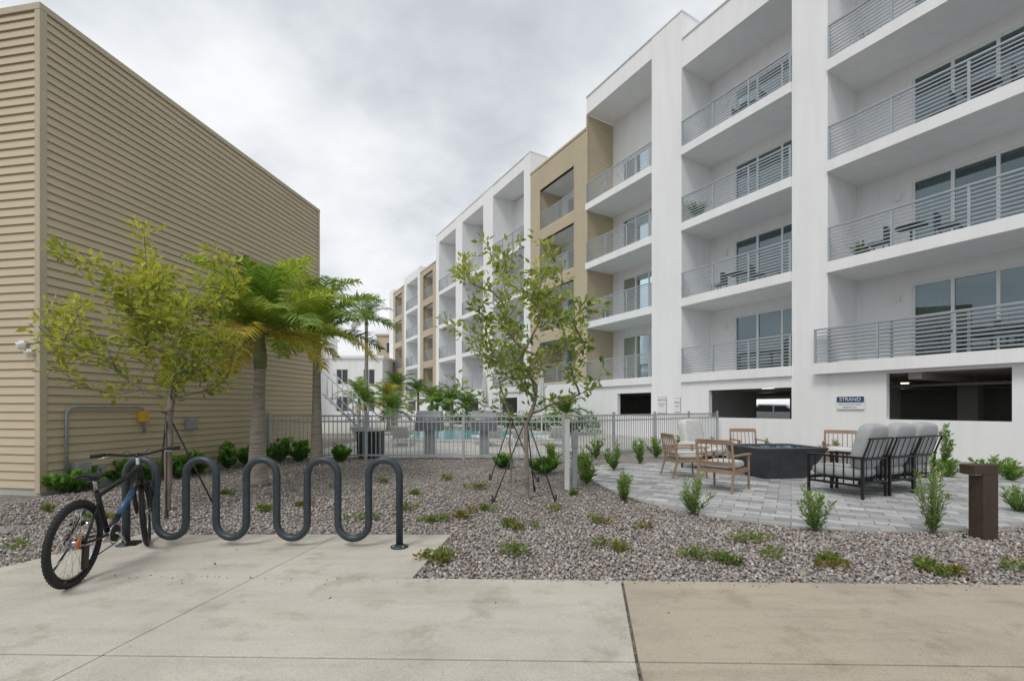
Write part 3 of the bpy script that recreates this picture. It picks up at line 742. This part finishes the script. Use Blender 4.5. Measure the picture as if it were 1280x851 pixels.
cr_=empty('parked_car'); cr_.matrix_world=Matrix.Translation((18.53,0,0))@Matrix.Rotation(ang,4,'Z')@Matrix.Translation((27.2,-16.5,0))
mm=MB()
prof=[(-2.3,.35),(-2.35,.8),(-2.2,1.0),(-1.2,1.08),(-.6,1.58),(1.3,1.64),(2.1,1.15),(2.3,1.0),(2.3,.4)]
vs=[(x,-.9,z) for x,z in prof]+[(x,.9,z) for x,z in prof]; n=len(prof)
mm.add(vs,[tuple(range(n)),tuple(reversed(range(n,2*n)))]+[(i,n+i,n+(i+1)%n,(i+1)%n) for i in range(n)],0)
for y in (-.905,.905):
    mm.add([(-1.05,y,1.1),(.2,y,1.1),(.2,y,1.5),(-.55,y,1.5)],[(0,1,2,3)],1); mm.add([(.3,y,1.1),(1.85,y,1.12),(1.25,y,1.55),(.3,y,1.52)],[(0,1,2,3)],1)
    for x in (-1.45,1.45): mm.tube([(x,y-.1*(1 if y>0 else -1),.34),(x,y+.03*(1 if y>0 else -1),.34)],.34,2,20)
mm.obj('body',[WPL,DKG,RUB],cr_,.03)

def bgb(name,x0,x1,y0,y1,h,mat,fl=3):
    e=empty(name); mm=MB(); mm.box(x0,x1,y0,y1,0,h,0); mm.box(x0-.2,x1+.2,y0-.2,y1+.2,h,h+.3,0)
    k=int((x1-x0)/2.4)
    for i in range(k):
        for j in range(fl):
            cx_=x0+(i+.5)*(x1-x0)/k; zz=1+j*3.1
            if zz+1.6<h:
                mm.box(cx_-.6,cx_+.6,y0-.05,y0-.01,zz,zz+1.6,1); mm.box(cx_-.7,cx_+.7,y0-.09,y0-.051,zz+1.6,zz+1.7,2); mm.box(cx_-.03,cx_+.03,y0-.08,y0-.052,zz,zz+1.6,2)
    mm.obj('walls_and_windows',[mat,DKG,FRAME],e)
bgb('white_apartment_block',-24,-14.8,52,62,7.0,WHITE,2)
bgb('tan_apartment_block',-22,-17.5,74,84,13,TAN2,4)
bgb('white_apartment_block',-32,-23,48,60,10,WHITE,3)

# ------------------------------------------------------------ vegetation
def tree(name,base,trunk_top,crown_c,crown_r,nt_,seed,ca,cb,nl=34,ls=.085,spread=.13,twigr=.0036,minz=1.3,extra=()):
    R=random.Random(seed); g_=np.random.default_rng(seed); e=empty(name,(base[0],base[1],0))
    nodes=[Vector((0,0,0))]; par=[-1]; tt=Vector(trunk_top); k=7
    for i in range(1,k+1):
        f=i/k; nodes.append(Vector((tt.x*f+R.uniform(-.012,.012),tt.y*f+R.uniform(-.012,.012),tt.z*f))); par.append(i-1)
    T=[]
    while len(T)<nt_:
        p=Vector((R.gauss(0,1),R.gauss(0,1),R.gauss(0,1))).normalized()*(R.random()**.42)
        q=Vector((crown_c[0]+p.x*crown_r[0],crown_c[1]+p.y*crown_r[1],crown_c[2]+p.z*crown_r[2]))
        if q.z<minz: continue
        lim=.35+.9*(q.z-minz)/(crown_r[2]*1.1)
        if abs(q.x-tt.x)>lim*crown_r[0]*1.3: continue
        T.append(q)
    T+= [Vector(x) for x in extra]
    T.sort(key=lambda q:(q-tt).length+ .0)
    tips=[]
    for q in T:
        best=None;bc=1e9
        for i in range(4,len(nodes)):
            v=q-nodes[i]; L=v.length
            if L<.05: continue
            c=L + (0.9*max(0,.35-v.z/L)) + .10*(nodes[i]-tt).length
            if c<bc: bc=c;best=i
        a=nodes[best]; L=(q-a).length; ns=max(2,int(L/.16)); ctl=a.lerp(q,.5)+Vector((0,0,-.12*L))+Vector((R.uniform(-1,1),R.uniform(-1,1),0))*L*.08
        pr=best
        for i in range(1,ns+1):
            f=i/ns; p=a*(1-f)**2+ctl*2*f*(1-f)+q*f*f
            p=p+Vector((R.uniform(-1,1),R.uniform(-1,1),R.uniform(-1,1)))*.012
            nodes.append(p); par.append(pr); pr=len(nodes)-1
        tips.append(pr)
    cnt=[0]*len(nodes)
    for t_ in tips:
        i=t_
        while i>=0: cnt[i]+=1; i=par[i]
    mm=MB()
    rad=[twigr*max(c,1)**.52 for c in cnt]
    rad[0]*=1.25
    for i in range(1,len(nodes)):
        mm.tube([nodes[par[i]],nodes[i]],[min(rad[par[i]],rad[i]*1.25),rad[i]],0,6 if rad[i]>.01 else 4,False)
    mm.obj('trunk_and_branches',[BARK],e)
    P=[];D=[];TT=[]
    for t_ in tips:
        m_=int(nl*R.uniform(.45,1.4)); end=np.array(nodes[t_]); p2=np.array(nodes[par[par[t_]]]) 
        f=g_.random(m_)[:,None]; stem=end*(1-f)+p2*f
        off=g_.normal(0,1,(m_,3))*np.array([1,1,.75])*spread*.5
        P.append(stem+off); 
        dr_=nrm(end-p2)[None]*.6+nrm(off)*1.0+np.array([0,0,-.05])+g_.normal(0,.35,(m_,3)); D.append(dr_)
        TT.append(np.full(m_,R.uniform(-.3,.3)))
    P=np.concatenate(P);D=np.concatenate(D);TT=np.concatenate(TT); n=len(P)
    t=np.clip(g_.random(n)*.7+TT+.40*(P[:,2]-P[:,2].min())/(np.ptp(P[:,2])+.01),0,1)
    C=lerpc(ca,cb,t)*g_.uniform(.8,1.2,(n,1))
    L=g_.uniform(.6,1.25,n)*ls
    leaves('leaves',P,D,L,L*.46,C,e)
    return e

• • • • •

**Task:** Display every line of the listing that contains the string "random".

**Exercise solution:**
    R=random.Random(seed); g_=np.random.default_rng(seed); e=empty(name,(base[0],base[1],0))
        p=Vector((R.gauss(0,1),R.gauss(0,1),R.gauss(0,1))).normalized()*(R.random()**.42)
        f=g_.random(m_)[:,None]; stem=end*(1-f)+p2*f
    t=np.clip(g_.random(n)*.7+TT+.40*(P[:,2]-P[:,2].min())/(np.ptp(P[:,2])+.01),0,1)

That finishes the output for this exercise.